Third, are we just supposed to accept the mystery of Maleficent’s parents’ death? She empathizes with the young Stefan, who will later roofie her (we’ll get to that in a second), when he says his parents are dead. I think both sets of parents died of boredom.

Fourth, there’s a war in the first half of this movie that is completely glossed over, which brings me to pacing. This movie is choppier than the vomit-inducing whale watching trip I took in the fourth grade. Maleficent, much like the catastrophes of the 2010 Alice in Wonderland and the 2011 Oz, the Great and Powerful, is the perfect storm of irresponsible storytelling: a mega-star name to sell, the latest CGI technology at the film maker’s disposal, and the brand of a beloved classic to fuck over with a series of strung-together scenes that ultimately tell no single story but instead almost taunt the very notion of cohesion. Let me tell you what this movie should have been. It should have been an epic, three-part fantasy extravaganza. It should have been an adult trilogy in which one of the greatest of Disney characters is given the tragic life story she, and we, deserve. Instead, we got a children’s movie filled with haphazard moments. How awesome would the story of Maleficent had been had it been given the Game of Thrones treatment? The first movie could have been about her painful youth, why she’s different, how she deals with it, culminating in the burdensome realization that she’s been chosen as the protector of the moors (which aren’t moors) and must defend her land in an epic war. The second movie could have been about her relationship with Stefan, the kind peasant boy who becomes her only friend only to betray her, convincing her that true love doesn’t exist. I imagine that in the last moment of that second movie a vile minion tells Maleficent, whose heart is finally pure stone, that Stefan, now king, has had a daughter and there’s to be a christening. And then the third movie could be the serious, R-rated retelling of the Sleeping Beauty myth. It’s got all the elements of a fantasy-driven epic : royalty, magic. There’s even a dragon! Except, of course, that dragon is not Maleficent herself (the climax of her story arch in Sleeping Beauty) but instead her crow, which shape shifts in Maleficent at his mistress’ behest. Incidentally, the elocution of this magical command is really a triumph of language artistry on the writer’s part. Maleficent says, “Into a dragon.” So creative, right?

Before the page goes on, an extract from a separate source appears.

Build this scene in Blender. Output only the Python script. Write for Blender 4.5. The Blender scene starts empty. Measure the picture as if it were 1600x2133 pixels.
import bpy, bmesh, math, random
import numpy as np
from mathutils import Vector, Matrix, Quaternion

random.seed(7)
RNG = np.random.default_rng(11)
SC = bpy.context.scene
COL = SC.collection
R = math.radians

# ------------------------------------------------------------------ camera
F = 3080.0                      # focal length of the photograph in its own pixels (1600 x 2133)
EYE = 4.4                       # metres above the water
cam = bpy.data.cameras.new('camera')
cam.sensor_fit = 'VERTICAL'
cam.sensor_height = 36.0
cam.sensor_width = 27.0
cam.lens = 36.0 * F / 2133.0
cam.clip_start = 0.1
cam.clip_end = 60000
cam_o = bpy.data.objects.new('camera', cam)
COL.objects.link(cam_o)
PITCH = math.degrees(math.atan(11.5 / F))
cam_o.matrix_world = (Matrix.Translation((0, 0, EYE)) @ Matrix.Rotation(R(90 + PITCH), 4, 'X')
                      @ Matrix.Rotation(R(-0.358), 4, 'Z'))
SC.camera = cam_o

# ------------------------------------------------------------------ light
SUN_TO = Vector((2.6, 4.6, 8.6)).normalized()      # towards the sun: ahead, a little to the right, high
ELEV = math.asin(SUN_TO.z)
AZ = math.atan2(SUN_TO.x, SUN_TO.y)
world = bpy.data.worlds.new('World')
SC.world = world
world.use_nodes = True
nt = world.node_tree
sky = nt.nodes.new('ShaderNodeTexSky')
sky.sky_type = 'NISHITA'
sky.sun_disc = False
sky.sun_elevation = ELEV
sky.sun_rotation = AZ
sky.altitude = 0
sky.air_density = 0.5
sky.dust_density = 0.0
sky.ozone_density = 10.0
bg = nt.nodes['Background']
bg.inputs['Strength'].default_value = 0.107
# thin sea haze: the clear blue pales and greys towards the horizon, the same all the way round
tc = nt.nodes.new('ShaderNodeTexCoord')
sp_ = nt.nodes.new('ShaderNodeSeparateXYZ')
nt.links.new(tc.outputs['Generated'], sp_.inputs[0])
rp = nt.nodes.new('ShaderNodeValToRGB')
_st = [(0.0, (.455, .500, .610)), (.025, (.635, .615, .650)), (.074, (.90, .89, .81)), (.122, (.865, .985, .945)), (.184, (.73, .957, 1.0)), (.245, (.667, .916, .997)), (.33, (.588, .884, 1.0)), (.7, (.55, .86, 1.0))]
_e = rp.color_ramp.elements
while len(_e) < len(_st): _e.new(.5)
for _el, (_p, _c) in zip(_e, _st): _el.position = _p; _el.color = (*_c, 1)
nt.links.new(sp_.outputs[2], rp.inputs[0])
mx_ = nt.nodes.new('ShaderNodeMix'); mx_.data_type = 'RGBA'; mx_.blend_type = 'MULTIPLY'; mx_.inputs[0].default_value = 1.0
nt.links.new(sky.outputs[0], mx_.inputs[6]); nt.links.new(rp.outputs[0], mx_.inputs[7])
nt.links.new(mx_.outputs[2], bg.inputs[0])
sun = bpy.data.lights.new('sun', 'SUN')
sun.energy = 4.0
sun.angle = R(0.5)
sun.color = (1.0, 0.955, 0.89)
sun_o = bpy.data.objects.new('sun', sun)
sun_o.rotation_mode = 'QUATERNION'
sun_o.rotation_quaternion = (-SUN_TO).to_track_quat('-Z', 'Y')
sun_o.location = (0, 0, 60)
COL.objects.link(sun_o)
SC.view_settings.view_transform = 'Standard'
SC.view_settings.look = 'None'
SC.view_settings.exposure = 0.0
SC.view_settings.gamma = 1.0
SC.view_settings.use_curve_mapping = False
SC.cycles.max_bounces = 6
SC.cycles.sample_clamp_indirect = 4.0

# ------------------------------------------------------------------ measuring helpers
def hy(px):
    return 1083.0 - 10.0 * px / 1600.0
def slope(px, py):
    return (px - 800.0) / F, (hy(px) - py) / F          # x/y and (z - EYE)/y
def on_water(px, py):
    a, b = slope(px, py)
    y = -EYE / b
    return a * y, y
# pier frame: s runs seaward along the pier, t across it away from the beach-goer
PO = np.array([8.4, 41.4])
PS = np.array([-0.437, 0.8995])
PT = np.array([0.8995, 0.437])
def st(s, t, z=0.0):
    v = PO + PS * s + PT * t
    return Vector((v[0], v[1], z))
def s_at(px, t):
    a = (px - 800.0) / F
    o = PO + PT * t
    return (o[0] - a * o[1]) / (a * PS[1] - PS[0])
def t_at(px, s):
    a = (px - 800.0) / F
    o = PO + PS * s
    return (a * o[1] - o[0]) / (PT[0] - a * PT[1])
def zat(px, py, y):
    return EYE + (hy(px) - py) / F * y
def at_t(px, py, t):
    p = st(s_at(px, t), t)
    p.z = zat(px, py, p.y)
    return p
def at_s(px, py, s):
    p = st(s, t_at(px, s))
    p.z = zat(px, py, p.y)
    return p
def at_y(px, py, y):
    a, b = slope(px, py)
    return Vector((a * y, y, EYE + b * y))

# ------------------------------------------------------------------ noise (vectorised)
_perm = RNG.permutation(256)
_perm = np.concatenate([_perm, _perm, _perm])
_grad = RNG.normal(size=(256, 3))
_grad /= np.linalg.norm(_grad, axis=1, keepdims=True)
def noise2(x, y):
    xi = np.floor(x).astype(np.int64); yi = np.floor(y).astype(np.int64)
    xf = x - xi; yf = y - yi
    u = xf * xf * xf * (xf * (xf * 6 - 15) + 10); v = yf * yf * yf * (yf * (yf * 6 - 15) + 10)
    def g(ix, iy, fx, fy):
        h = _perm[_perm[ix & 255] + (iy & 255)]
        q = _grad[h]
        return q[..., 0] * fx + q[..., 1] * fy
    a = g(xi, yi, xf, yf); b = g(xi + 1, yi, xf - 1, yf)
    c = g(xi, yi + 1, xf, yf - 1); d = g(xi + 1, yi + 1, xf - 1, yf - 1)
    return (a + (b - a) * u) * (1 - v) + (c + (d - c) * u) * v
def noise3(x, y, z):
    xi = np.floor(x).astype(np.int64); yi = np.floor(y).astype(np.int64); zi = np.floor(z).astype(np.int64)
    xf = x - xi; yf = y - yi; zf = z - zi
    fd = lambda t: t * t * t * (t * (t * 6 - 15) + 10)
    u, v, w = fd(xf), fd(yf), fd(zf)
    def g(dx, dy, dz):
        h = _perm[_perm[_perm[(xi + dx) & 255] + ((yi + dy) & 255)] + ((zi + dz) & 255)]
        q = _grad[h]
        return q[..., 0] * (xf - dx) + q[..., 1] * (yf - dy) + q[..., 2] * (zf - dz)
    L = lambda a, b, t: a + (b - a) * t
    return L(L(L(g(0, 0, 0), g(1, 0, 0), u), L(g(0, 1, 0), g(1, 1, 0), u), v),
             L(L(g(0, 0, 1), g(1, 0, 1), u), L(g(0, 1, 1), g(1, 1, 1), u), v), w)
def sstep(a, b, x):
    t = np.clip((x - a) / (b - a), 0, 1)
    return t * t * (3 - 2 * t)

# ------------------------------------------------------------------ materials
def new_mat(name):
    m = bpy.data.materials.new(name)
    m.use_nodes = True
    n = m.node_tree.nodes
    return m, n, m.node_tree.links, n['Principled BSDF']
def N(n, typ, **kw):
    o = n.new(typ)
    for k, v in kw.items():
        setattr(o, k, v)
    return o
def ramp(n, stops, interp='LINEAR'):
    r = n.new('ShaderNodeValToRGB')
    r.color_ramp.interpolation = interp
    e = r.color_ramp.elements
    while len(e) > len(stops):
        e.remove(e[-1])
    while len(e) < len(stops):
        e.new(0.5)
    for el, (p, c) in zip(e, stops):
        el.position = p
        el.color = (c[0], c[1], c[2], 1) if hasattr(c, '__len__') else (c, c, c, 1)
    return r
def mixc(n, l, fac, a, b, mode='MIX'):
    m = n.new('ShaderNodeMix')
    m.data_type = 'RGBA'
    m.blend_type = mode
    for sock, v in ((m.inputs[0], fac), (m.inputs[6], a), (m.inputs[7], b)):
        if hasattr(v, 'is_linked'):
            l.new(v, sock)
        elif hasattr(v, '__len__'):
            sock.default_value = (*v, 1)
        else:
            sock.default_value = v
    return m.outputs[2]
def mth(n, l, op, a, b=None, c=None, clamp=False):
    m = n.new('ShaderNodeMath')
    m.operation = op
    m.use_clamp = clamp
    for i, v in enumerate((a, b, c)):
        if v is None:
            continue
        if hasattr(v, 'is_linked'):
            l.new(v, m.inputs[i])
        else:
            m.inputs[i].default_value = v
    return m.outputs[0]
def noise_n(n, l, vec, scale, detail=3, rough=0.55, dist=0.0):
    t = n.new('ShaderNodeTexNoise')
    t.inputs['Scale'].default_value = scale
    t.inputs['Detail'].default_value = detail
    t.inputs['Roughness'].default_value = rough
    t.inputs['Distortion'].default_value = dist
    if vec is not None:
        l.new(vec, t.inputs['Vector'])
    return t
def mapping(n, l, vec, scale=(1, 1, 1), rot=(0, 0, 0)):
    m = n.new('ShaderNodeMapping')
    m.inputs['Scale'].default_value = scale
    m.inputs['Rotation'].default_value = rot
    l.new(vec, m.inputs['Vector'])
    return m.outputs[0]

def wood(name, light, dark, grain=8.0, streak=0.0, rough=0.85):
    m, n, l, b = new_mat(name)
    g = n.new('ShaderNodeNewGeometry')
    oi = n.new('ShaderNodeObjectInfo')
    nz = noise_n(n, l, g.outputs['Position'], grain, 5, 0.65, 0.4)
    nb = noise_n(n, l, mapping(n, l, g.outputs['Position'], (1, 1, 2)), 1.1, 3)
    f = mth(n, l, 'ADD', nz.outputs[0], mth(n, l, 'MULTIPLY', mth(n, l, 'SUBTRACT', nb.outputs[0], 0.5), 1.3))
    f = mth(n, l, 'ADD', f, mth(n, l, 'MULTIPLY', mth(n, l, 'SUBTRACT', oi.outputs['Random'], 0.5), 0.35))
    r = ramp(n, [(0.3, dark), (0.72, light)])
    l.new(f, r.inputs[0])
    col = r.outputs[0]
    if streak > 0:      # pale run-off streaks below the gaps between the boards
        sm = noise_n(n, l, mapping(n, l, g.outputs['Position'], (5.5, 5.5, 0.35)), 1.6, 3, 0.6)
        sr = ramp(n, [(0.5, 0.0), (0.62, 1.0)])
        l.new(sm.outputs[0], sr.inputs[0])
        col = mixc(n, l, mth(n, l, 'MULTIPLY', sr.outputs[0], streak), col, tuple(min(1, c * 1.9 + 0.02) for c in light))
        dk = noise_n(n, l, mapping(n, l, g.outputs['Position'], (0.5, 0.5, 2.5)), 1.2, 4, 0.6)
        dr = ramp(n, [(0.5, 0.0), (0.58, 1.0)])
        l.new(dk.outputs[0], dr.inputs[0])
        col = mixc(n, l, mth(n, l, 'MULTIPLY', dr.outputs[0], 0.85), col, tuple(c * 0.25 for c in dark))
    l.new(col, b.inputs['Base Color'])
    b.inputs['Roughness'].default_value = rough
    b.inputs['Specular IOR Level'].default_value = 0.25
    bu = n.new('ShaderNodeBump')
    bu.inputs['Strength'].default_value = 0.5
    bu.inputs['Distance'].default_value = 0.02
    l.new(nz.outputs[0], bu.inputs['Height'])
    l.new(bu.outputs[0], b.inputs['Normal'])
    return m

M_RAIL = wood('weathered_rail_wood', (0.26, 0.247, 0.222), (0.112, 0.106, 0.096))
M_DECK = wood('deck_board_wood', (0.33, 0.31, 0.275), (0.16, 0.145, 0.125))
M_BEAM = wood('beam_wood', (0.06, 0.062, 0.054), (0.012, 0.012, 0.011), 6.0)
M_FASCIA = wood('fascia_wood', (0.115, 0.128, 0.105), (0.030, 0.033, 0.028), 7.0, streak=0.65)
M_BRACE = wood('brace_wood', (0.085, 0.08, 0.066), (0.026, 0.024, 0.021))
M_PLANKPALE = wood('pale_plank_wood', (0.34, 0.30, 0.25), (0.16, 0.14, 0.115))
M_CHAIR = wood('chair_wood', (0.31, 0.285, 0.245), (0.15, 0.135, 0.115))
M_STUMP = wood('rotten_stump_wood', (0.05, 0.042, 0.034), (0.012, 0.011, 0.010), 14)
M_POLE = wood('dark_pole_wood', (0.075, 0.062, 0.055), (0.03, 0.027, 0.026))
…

What pains me the most is the missed opportunity. No one in this generation will ever be more suited to this part than Angelina Jolie. With her Born This Way cheek prosthetics, her leather-bound horns, and her disaffected gaze, she perfectly embodies Maleficent. You can’t take your eyes off her. She is perfect for this role and does everything she can to try to save Maleficent from becoming incoherent twaddle. She does not succeed. It’s a jumble of CGI and missed moments that culminate in a “plot” twist that was done better in Frozen. Aurora is not awoken by Prince Phillip. Hell, by the time Aurora’s sleeping in the castle’s topmost tower, Phil’s only been in one other scene. He doesn’t even know her. No, it is Maleficent who kisses her awake. True love’s kiss did not come via the lips of a wandering prince but via the guilt of the curser. How did Maleficent, the most reviled enemy in the land, merely walk into King Stefan’s castle? Your guess is as good as mine.

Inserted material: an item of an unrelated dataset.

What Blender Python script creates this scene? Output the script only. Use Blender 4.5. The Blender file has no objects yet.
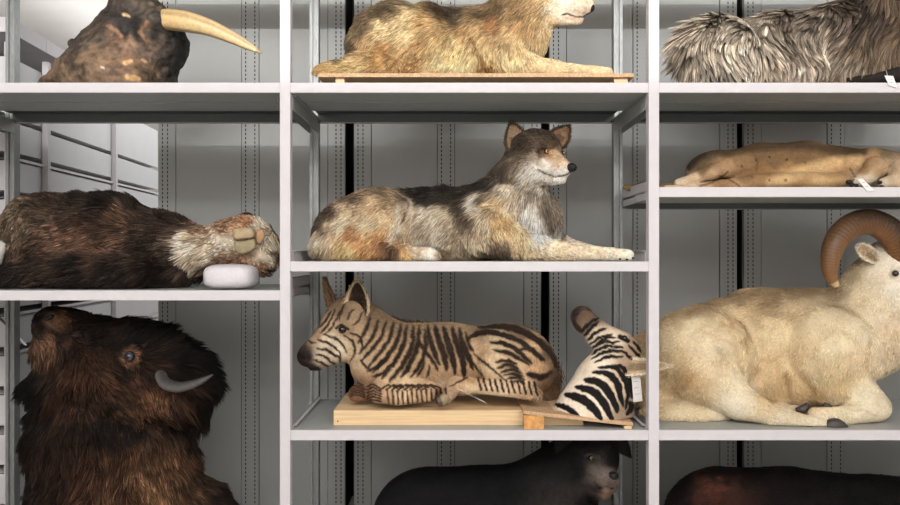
import bpy, math, random
import numpy as np
from mathutils import Vector
from mathutils.kdtree import KDTree

# ------------------------------------------------------------------ camera, world, light, exposure
sc = bpy.context.scene
COL = sc.collection
ZC = 1.50            # camera height above the floor
CD = 3.05            # camera distance in front of the shelf fronts (plane y = 0)
FPX = 747.0          # focal length for a 900 px wide frame
cam_data = bpy.data.cameras.new('camera')
cam_data.sensor_width = 36.0
cam_data.lens = 36.0 * FPX / 900.0
cam = bpy.data.objects.new('camera', cam_data)
COL.objects.link(cam)
cam.location = (0.0, -CD, ZC)
cam.rotation_euler = (math.radians(90), 0, 0)
sc.camera = cam

world = bpy.data.worlds.new('world')
sc.world = world
world.use_nodes = True
world.node_tree.nodes['Background'].inputs[0].default_value = (0.75, 0.78, 0.8, 1)
world.node_tree.nodes['Background'].inputs[1].default_value = 0.3


def area(name, loc, rot, sx, sy, power, color=(1, 1, 1)):
    l = bpy.data.lights.new(name, 'AREA')
    l.shape = 'RECTANGLE'
    l.size, l.size_y = sx, sy
    l.energy = power
    l.color = color
    o = bpy.data.objects.new(name, l)
    COL.objects.link(o)
    o.location = loc
    o.rotation_euler = rot
    return o


# ceiling tube rows that run along the racks: one far down the hall, one over the near aisle
area('far_tube_row', (0, -7.3, 3.93), (math.radians(72), 0, 0), 10.0, 0.03, 600)
area('middle_tube_row', (0, -5.1, 3.88), (math.radians(45), 0, 0), 8.0, 0.14, 60)
area('aisle_light_panels', (0.2, -3.3, 3.9), (math.radians(38), 0, 0), 6.0, 1.8, 240)
area('bounce_fill', (0, -4.6, 3.7), (math.radians(-58), 0, 0), 8.0, 0.4, 480)  # unseen fill added to bounce soft frontal light off the partition
area('rear_tube_row', (-0.9, 4.6, 3.5), (0, math.radians(35), 0), 0.3, 6.5, 125)
area('rear_ceiling_fill', (-3.6, 5.4, 3.2), (math.radians(180), 0, 0), 0.3, 6.5, 55)  # unseen fill added to brighten the ceiling at the rear left
sc.view_settings.view_transform = 'Standard'
sc.view_settings.look = 'None'
sc.view_settings.gamma = 1.0
sc.view_settings.exposure = -0.32
sc.view_settings.use_curve_mapping = False

# ------------------------------------------------------------------ general helpers
rng = np.random.default_rng(7)


def at(px, py, y):
    """point of the place at depth y whose picture falls on (px, py)"""
    s = FPX / (CD + y)
    return np.array([(px - 450.0) / s, y, ZC - (py - 252.5) / s])


def scale_at(y):
    return FPX / (CD + y)


def lin(c):
    c = np.asarray(c, float) / 255.0
    return np.where(c <= 0.04045, c / 12.92, ((c + 0.055) / 1.055) ** 2.4)


def tag(o, label=None, cat=None, group=None, kind=None):
    if label: o['label'] = label
    if cat: o['category'] = cat
    if group: o['group'] = group
    if kind: o['kind'] = kind
    return o


def empty(name, loc, label=None, cat=None, group=None):
    o = bpy.data.objects.new(name, None)
    o.empty_display_size = 0.05
    o.location = Vector([float(v) for v in loc])
    COL.objects.link(o)
    return tag(o, label, cat, group)


def link(name, data, mat=None, parent=None):
    o = bpy.data.objects.new(name, data)
    COL.objects.link(o)
    if mat is not None:
        data.materials.append(mat)
    if parent is not None:
        o.parent = parent
        off = Vector(parent.location)
        p = parent.parent
        while p is not None:
            off += p.location
            p = p.parent
        o.location = -off
    return o


def mesh_from(V, F, smooth=True):
    me = bpy.data.meshes.new('mesh')
    V = np.asarray(V, np.float32)
    me.from_pydata(V.tolist(), [], [list(map(int, f)) for f in F])
    if smooth:
        me.polygons.foreach_set('use_smooth', np.ones(len(me.polygons), bool))
    me.update()
    return me


class MB:
    """collects shapes of one mesh"""
    def __init__(self):
        self.V, self.F, self.n = [], [], 0

    def add(self, V, F):
        V = np.asarray(V, float).reshape(-1, 3)
        self.V.append(V)
        self.F += [tuple(int(i) + self.n for i in f) for f in F]
        self.n += len(V)
        return self

    def box(self, x0, x1, y0, y1, z0, z1):
        V = [(x, y, z) for x in (x0, x1) for y in (y0, y1) for z in (z0, z1)]
        F = [(0, 1, 3, 2), (4, 6, 7, 5), (0, 4, 5, 1), (2, 3, 7, 6), (0, 2, 6, 4), (1, 5, 7, 3)]
        return self.add(V, F)

    def bar(self, a, b, w, t, up=(0, 0, 1)):
        """rectangular bar from a to b, w along up-ish, t across"""
        a, b = np.array(a, float), np.array(b, float)
        d = (b - a) / np.linalg.norm(b - a)
        s = np.cross(d, up); s /= np.linalg.norm(s)
        u = np.cross(s, d)
        V = [p + s * i * t / 2 + u * j * w / 2 for p in (a, b) for i, j in ((-1, -1), (1, -1), (1, 1), (-1, 1))]
        return self.add(V, [(0, 1, 2, 3), (7, 6, 5, 4), (0, 4, 5, 1), (1, 5, 6, 2), (2, 6, 7, 3), (3, 7, 4, 0)])

    def tube(self, pts, rad, n=14, flat=1.0, ridge=None):
        P = np.array(pts, float)
        R = np.array(rad, float)
        T = np.gradient(P, axis=0)
        T /= np.linalg.norm(T, axis=1)[:, None] + 1e-9
        ref = np.array([0, 1.0, 0])
        V = []
        for p, t, r in zip(P, T, R):
            s = np.cross(t, ref)
            if np.linalg.norm(s) < 1e-3: s = np.cross(t, (0, 0, 1.0))
            s /= np.linalg.norm(s)
            u = np.cross(s, t)
            for k in range(n):
                a = 2 * math.pi * k / n
                V.append(p + r * (s * math.cos(a) + u * math.sin(a) * flat))
        F = []
        for i in range(len(P) - 1):
            for k in range(n):
                a, b = i * n + k, i * n + (k + 1) % n
                F.append((a, b, b + n, a + n))
        F.append(tuple(range(n - 1, -1, -1)))
        F.append(tuple(range((len(P) - 1) * n, len(P) * n)))
        return self.add(V, F)

    def build(self, name, mat=None, parent=None, smooth=False, bevel=0.0, seg=2):
        me = mesh_from(np.concatenate(self.V), self.F, smooth)
        o = link(name, me, mat, parent)
        if bevel:
            m = o.modifiers.new('bevel', 'BEVEL')
            m.width, m.segments, m.limit_method = bevel, seg, 'ANGLE'
        return o


def spline(pts, n):
    """Catmull-Rom through rows of pts, n samples"""
    P = np.array(pts, float)
    Q = np.vstack([2 * P[0] - P[1], P, 2 * P[-1] - P[-2]])
    out = []
    for t in np.linspace(0, len(P) - 1 - 1e-6, n):
        i = int(t); u = t - i
        a, b, c, d = Q[i], Q[i + 1], Q[i + 2], Q[i + 3]
        out.append(0.5 * (2 * b + (c - a) * u + (2 * a - 5 * b + 4 * c - d) * u * u + (3 * b - a - 3 * c + d) * u ** 3))
    return np.array(out)


# ------------------------------------------------------------------ materials
def nodes_of(name):
    m = bpy.data.materials.new(name)
    m.use_nodes = True
    return m, m.node_tree.nodes, m.node_tree.links, m.node_tree.nodes['Principled BSDF']


def flat_mat(name, rgb, rough=0.5, metal=0.0, noise=0.0, nscale=40.0, bump=0.0, spec=0.5, stretch=None, rgb2=None):
    m, N, L, b = nodes_of(name)
    c = [float(v) for v in lin(rgb)] + [1]
    b.inputs['Base Color'].default_value = c
    b.inputs['Roughness'].default_value = rough
    b.inputs['Metallic'].default_value = metal
    b.inputs['Specular IOR Level'].default_value = spec
    if noise or bump or rgb2 is not None:
        tc = N.new('ShaderNodeTexCoord'); mp = N.new('ShaderNodeMapping')
        if stretch: mp.inputs['Scale'].default_value = stretch
        nz = N.new('ShaderNodeTexNoise'); nz.inputs['Scale'].default_value = nscale; nz.inputs['Detail'].default_value = 6
        L.new(tc.outputs['Object'], mp.inputs['Vector']); L.new(mp.outputs['Vector'], nz.inputs['Vector'])
        cr = N.new('ShaderNodeValToRGB')
        lo = [v * (1 - noise) for v in c[:3]] + [1]
        hi = [min(1, v * (1 + noise)) for v in c[:3]] + [1]
        if rgb2 is not None:
            lo, hi = [float(v) for v in lin(rgb2)] + [1], c
        cr.color_ramp.elements[0].position, cr.color_ramp.elements[1].position = 0.35, 0.65
        cr.color_ramp.elements[0].color, cr.color_ramp.elements[1].color = lo, hi
        L.new(nz.outputs['Fac'], cr.inputs['Fac']); L.new(cr.outputs['Color'], b.inputs['Base Color'])
        if bump:
            bp = N.new('ShaderNodeBump'); bp.inputs['Strength'].default_value = bump; bp.inputs['Distance'].default_value = 0.004
            L.new(nz.outputs['Fac'], bp.inputs['Height']); L.new(bp.outputs['Normal'], b.inputs['Normal'])
    return m


def coat_mat(name, rough=0.75, spec=0.2, bump=0.0, nscale=120.0, sheen=0.0):
    """surface colour comes from the coat pattern stored on the mesh, broken up by fine noise"""
    m, N, L, b = nodes_of(name)
    at_ = N.new('ShaderNodeAttribute'); at_.attribute_name = 'coat'
    nz = N.new('ShaderNodeTexNoise'); nz.inputs['Scale'].default_value = nscale; nz.inputs['Detail'].default_value = 5
    tc = N.new('ShaderNodeTexCoord'); L.new(tc.outputs['Object'], nz.inputs['Vector'])
    mr = N.new('ShaderNodeMapRange'); mr.inputs['To Min'].default_value = 0.7; mr.inputs['To Max'].default_value = 1.3
    L.new(nz.outputs['Fac'], mr.inputs['Value'])
    mx = N.new('ShaderNodeVectorMath'); mx.operation = 'SCALE'
    L.new(at_.outputs['Color'], mx.inputs[0]); L.new(mr.outputs['Result'], mx.inputs['Scale'])
    L.new(mx.outputs['Vector'], b.inputs['Base Color'])
    b.inputs['Roughness'].default_value = rough
    b.inputs['Specular IOR Level'].default_value = spec
    if bump:
        bp = N.new('ShaderNodeBump'); bp.inputs['Strength'].default_value = bump; bp.inputs['Distance'].default_value = 0.01
        L.new(nz.outputs['Fac'], bp.inputs['Height']); L.new(bp.outputs['Normal'], b.inputs['Normal'])
    return m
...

And now we come to the roofie scene. Among the myriad of arbitrary moments is a scene in which Stefan, seizing his chance at becoming king, drugs Maleficent and cuts off her wings. How in any way is this scene fit for a children’s movie, for any movie? A power-thirsty man literally clips the wings of the most powerful woman in the land after he’s taken advantage of her love and vulnerability by poisoning her. Yes, young humans for whom this film was made, let’s make one thing very clear. While it’s great to be an empowered woman with all the powers of magic literally at your fingertips, do remember that a man with a power complex (or iron) can take all that away in one date. Don’t ever be vulnerable, young people, for that may be the moment you lose your ability to soar, the moment you are violently stripped of your freedom.

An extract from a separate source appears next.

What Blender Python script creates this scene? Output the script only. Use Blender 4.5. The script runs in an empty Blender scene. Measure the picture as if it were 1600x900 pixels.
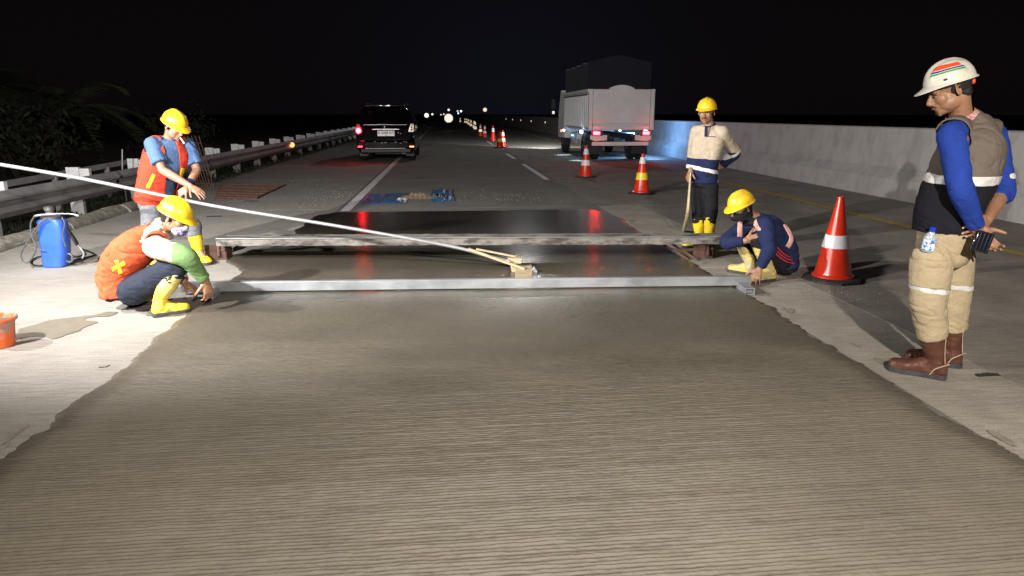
import bpy, bmesh, math, random
import numpy as np
from mathutils import Vector, Matrix, noise
random.seed(7); np.random.seed(7)
V = Vector
sc = bpy.context.scene
C = sc.collection

# ------------------------------------------------------------------ camera
CH, FP = 1.4, 1110.0
PITCH, YAW = math.radians(13.77), math.radians(5.25)
cF = V((math.sin(YAW)*math.cos(PITCH), math.cos(YAW)*math.cos(PITCH), -math.sin(PITCH)))
cR = V((math.cos(YAW), -math.sin(YAW), 0))
cU = cR.cross(cF)
cH = V((math.sin(YAW), math.cos(YAW), 0))          # horizontal view direction
cam = bpy.data.cameras.new('camera'); co = bpy.data.objects.new('camera', cam); C.objects.link(co)
co.matrix_world = Matrix(((cR.x, cU.x, -cF.x, 0), (cR.y, cU.y, -cF.y, 0), (cR.z, cU.z, -cF.z, CH), (0, 0, 0, 1)))
cam.sensor_width = 36; cam.lens = 36*FP/1600; cam.clip_start = .05; cam.clip_end = 3000
sc.camera = co

def ray(px, py): return cF + cR*((px-800)/FP) + cU*((450-py)/FP)
def G(px, py, z=0.0):
    r = ray(px, py); t = (z-CH)/r.z
    return V((r.x*t, r.y*t, z))
def PD(px, py, d):
    r = ray(px, py); t = d/(r.dot(cH))
    return V((0, 0, CH)) + r*t
def dist(p): return p.dot(cH)

# ------------------------------------------------------------------ world, view
w = bpy.data.worlds.new('World'); sc.world = w; w.use_nodes = True
nt = w.node_tree; nt.nodes.clear()
out = nt.nodes.new('ShaderNodeOutputWorld'); bg = nt.nodes.new('ShaderNodeBackground'); add = nt.nodes.new('ShaderNodeAddShader'); bg2 = nt.nodes.new('ShaderNodeBackground')
sky = nt.nodes.new('ShaderNodeTexSky'); sky.sky_type = 'NISHITA'; sky.sun_disc = False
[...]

The near date rape of Maleficent aside, there was no need to give Maleficent a back-story. Just as Jim Carrey’s The Grinch was ridiculous, just as Tim Burton’s Charlie and the Chocolate Factory was ridiculous, so was Maleficent. These are characters born of the wind, pure in form and unjustifiably singular. The Grinch hates Christmas not because of something that happened to him in his childhood but because he is the trickster inhabiting the hills around Whoville. Willy Wonka is not a candy-making recluse because his father was an overbearing dentist; he makes candy because he’s the magician spun together of the scent of peanuts and the warmth of hot chocolate. Maleficent is not evil because she was a lonely fairy whose wings were clipped by a boy she thought loved her. Maleficent is evil because the darkness gifted her to us. She is the dark flame of conflict in a world in which nuclear families treat the disassociated like monsters. Before Lady Gaga was Mother Monster, Maleficent was the queen of the monsters. To turn her into an emo vamp who doesn’t turn into a dragon as a last ditch effort to keep the archetypal straight man and woman from copulating is, as Maleficent herself would say, a disgrace to the forces of evil. Shame on you, Disney, for making millions of dollars by reducing one of your greatest characters to the common denominator. Shame on you, Disney, for tempting us with the possibility of a biopic of one of your classic villains only to drug her. And shame on you for disappointing the millions of us who know who Maleficent is and what she truly stands for. Money is not magic, Disney, and maybe  you should look at your own shit show of a movie to see what happens when the lust for power and riches consumes the minds of those in charge.